The definition of Weil height (or absolute and logarithmic height) that I am familiar with is the following:
For an algebraic integer $\alpha$ and a finite extension $K$ of $\mathbb Q$ containing $\alpha$, we define the logarithmic height $h(\alpha)$ of $\alpha$ by
$$h(\alpha) := \sum_{v \in M_K} \frac{[K_v:\mathbb Q_v]}{[K:\mathbb Q]} \log \max \{1, |\alpha|_v \}$$
where $M_K$ is a set of representatives of equivalence classes of absolute values on $K$ satisfying the product formula and $K_v$ (respectively $\mathbb Q_v$) denotes the completion of $K$ (respectively $\mathbb Q$) with respect to the place $v \in M_K$.
I want to show that for any algebraic number $\alpha$ which is not an algebraic integer $$h(\alpha) \geqslant \frac{\log 2}{[\mathbb Q (\alpha) :\mathbb Q]} \hspace{5mm} \cdots (1)$$
I could show, by embedding $K$ in its Galois closure over $\mathbb Q$, that $h(\alpha) = h(\beta)$ for all other roots $\beta$ of the minimal polynomial (say $f(x) \in \mathbb Q[x]$) of $\alpha$ over the rationals.
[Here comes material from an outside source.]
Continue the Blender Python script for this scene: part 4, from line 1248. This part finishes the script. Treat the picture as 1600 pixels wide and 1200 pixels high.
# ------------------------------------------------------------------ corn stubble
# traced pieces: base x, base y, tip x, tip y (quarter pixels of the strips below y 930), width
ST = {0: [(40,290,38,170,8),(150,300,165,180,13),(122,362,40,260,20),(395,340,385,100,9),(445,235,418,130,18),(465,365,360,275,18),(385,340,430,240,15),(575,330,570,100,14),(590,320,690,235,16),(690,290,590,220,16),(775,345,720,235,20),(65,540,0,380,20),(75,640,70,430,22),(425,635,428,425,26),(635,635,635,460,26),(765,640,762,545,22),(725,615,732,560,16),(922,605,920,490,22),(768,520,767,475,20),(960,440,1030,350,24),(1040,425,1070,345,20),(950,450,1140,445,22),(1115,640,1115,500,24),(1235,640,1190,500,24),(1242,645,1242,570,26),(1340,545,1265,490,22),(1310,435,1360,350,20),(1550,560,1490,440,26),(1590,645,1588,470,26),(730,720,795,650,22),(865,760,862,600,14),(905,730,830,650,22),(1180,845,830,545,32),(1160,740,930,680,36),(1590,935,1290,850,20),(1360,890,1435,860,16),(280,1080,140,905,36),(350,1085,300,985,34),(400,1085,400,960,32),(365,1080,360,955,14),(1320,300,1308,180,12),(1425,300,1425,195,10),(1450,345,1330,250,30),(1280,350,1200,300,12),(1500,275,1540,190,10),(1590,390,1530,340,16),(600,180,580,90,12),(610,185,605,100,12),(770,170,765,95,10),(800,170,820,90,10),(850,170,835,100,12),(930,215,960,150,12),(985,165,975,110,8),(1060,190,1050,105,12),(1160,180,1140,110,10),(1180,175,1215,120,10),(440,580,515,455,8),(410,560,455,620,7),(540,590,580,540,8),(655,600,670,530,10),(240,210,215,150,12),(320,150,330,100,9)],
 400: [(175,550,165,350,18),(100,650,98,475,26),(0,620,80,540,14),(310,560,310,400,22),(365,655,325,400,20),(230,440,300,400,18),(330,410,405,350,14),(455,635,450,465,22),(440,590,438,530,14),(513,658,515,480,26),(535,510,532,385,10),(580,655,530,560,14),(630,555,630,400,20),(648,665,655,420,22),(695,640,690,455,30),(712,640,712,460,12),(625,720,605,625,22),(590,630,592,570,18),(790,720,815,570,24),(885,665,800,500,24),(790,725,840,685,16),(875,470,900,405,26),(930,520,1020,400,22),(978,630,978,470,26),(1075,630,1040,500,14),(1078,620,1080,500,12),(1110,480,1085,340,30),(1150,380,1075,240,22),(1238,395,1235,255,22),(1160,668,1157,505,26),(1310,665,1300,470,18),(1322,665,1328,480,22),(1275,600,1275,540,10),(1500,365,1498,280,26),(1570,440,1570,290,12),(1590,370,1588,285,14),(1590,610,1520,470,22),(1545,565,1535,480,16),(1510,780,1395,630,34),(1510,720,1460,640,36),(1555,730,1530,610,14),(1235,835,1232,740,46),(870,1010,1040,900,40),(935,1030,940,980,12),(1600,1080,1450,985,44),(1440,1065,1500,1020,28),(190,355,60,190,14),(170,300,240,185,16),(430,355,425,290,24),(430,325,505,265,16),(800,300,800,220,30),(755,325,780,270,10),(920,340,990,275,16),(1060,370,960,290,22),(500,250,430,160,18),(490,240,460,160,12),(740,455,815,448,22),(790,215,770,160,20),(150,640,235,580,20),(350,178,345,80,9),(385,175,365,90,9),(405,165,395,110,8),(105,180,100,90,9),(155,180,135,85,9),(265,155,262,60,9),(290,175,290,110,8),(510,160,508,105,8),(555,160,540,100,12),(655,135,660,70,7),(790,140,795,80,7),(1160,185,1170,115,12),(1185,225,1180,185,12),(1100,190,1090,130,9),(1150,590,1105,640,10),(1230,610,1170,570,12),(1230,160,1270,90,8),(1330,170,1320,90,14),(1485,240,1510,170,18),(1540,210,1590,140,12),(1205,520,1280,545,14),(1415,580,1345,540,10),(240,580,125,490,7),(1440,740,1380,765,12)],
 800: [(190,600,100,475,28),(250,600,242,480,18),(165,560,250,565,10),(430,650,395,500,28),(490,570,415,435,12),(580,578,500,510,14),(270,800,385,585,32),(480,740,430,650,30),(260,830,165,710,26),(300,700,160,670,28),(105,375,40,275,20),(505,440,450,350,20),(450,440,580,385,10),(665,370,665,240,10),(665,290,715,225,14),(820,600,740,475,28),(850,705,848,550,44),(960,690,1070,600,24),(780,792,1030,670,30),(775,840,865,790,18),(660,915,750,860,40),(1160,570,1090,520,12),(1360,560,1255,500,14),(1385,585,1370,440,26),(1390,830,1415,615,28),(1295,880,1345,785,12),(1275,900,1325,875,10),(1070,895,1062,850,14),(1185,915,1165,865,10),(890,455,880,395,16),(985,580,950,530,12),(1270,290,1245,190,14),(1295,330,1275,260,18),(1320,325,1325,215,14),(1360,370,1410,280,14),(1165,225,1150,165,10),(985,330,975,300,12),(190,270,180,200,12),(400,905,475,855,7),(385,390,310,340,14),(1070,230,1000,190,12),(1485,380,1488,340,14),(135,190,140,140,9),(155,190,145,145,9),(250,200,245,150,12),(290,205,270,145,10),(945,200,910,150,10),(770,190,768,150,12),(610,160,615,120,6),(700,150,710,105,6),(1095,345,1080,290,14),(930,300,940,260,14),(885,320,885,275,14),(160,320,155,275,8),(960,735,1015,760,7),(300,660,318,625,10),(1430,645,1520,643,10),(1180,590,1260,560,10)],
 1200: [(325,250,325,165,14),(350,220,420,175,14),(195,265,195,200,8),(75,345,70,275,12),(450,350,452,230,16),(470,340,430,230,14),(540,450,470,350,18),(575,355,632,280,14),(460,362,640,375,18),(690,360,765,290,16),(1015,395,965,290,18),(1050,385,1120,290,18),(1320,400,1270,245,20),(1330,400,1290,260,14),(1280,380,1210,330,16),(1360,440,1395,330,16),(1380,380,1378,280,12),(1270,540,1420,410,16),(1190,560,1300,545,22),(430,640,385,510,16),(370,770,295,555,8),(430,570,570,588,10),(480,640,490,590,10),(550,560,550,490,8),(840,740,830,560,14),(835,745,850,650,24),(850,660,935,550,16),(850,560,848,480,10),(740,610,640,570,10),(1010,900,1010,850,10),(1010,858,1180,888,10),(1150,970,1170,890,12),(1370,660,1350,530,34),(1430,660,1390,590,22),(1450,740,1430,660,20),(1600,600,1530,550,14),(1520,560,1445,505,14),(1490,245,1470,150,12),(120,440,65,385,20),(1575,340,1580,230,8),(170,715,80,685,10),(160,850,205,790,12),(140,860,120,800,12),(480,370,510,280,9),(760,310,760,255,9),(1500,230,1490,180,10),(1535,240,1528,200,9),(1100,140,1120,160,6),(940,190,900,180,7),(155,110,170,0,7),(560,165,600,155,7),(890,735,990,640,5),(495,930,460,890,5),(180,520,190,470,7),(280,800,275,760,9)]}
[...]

So, we would be done if every algebraic number $\alpha$ (which is not an algebraic integer) has a conjugate (i.e. some other root of its minimal polynomial over $\mathbb Q$) $\beta$ satisfying $|\beta| \geq 2$ (where $|\cdot|$ here denotes the usual archimedean absolute value on $\mathbb C$). But I'm not sure if such a $\beta$ must always exist for algebraic non-integers $\alpha$ (as an aside, does it?) and perhaps there is a simpler and more direct way of showing (1). I would appreciate any help.
Best Answer
If $\alpha$ is not integral, there is some finite place $v$ with $v(\alpha) \leq -1$ and hence a prime $p$ such that $|\alpha|_v \geq p\geq 2$. Also it is clear that $[K_v:\mathbb Q_v] \geq 1$
Take $K=\mathbb Q$ in your definition of the height, and look at just this place: $$\frac{[K_v:\mathbb Q_v]}{[\mathbb Q(\alpha):\mathbb Q]}\log\max\{1,|\alpha|_v\} \geq\frac{\log 2}{[\mathbb Q(\alpha):\mathbb Q]}$$
The rest of the terms in the sum are all nonnegative and so the inequality follows.